The invisible computers
An embedded system is a computer built into another product — a car, a fridge, an insulin pump, a satellite. You interact with dozens every day and rarely notice, because they are designed to disappear into the product they serve.
The defining trait: constrained resources and hard real-time requirements. A cloud server can afford to be slow. An anti-lock brake controller cannot.
The stack, from silicon up
Microcontroller
The heart of the system — a small CPU with integrated memory and peripherals. Popular families include ARM Cortex-M, ESP32, RISC-V and 8-bit AVR / PIC.
Firmware
Software that runs directly on the microcontroller, often in C or C++. Real-time operating systems like FreeRTOS or Zephyr manage tasks; some products run bare-metal.
Peripherals
GPIO, ADC, DAC, UART, SPI, I2C, CAN — the language embedded engineers speak. Understanding these buses is the difference between a prototype and a product.
Communication
BLE, Wi-Fi, LoRa, cellular. Modern embedded work is heavily networked.
What embedded engineers actually do
- Read datasheets carefully — sometimes hundreds of pages.
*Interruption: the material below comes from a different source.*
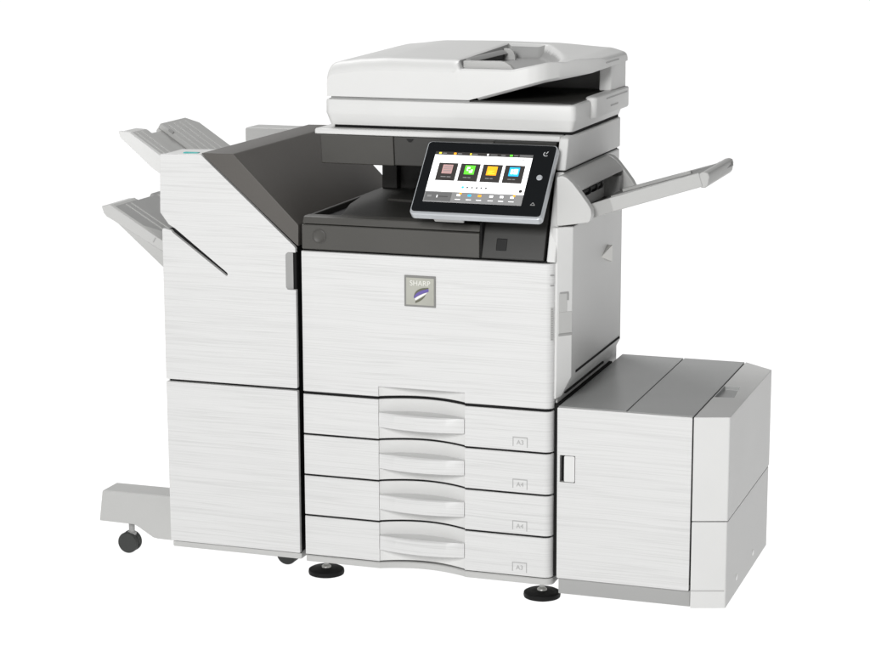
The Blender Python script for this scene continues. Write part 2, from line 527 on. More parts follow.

- Bring up new boards, one peripheral at a time.
- Debug with oscilloscopes, logic analysers and JTAG.
- Optimise memory and power to the last byte and microamp.
Why this discipline stays evergreen
Every new product category — electric vehicles, wearable health devices, industrial IoT, robots — needs firmware. Cloud engineers will always outnumber embedded engineers, but embedded engineers are increasingly rare and correspondingly well-paid.
If you like getting close to the metal, this is the field.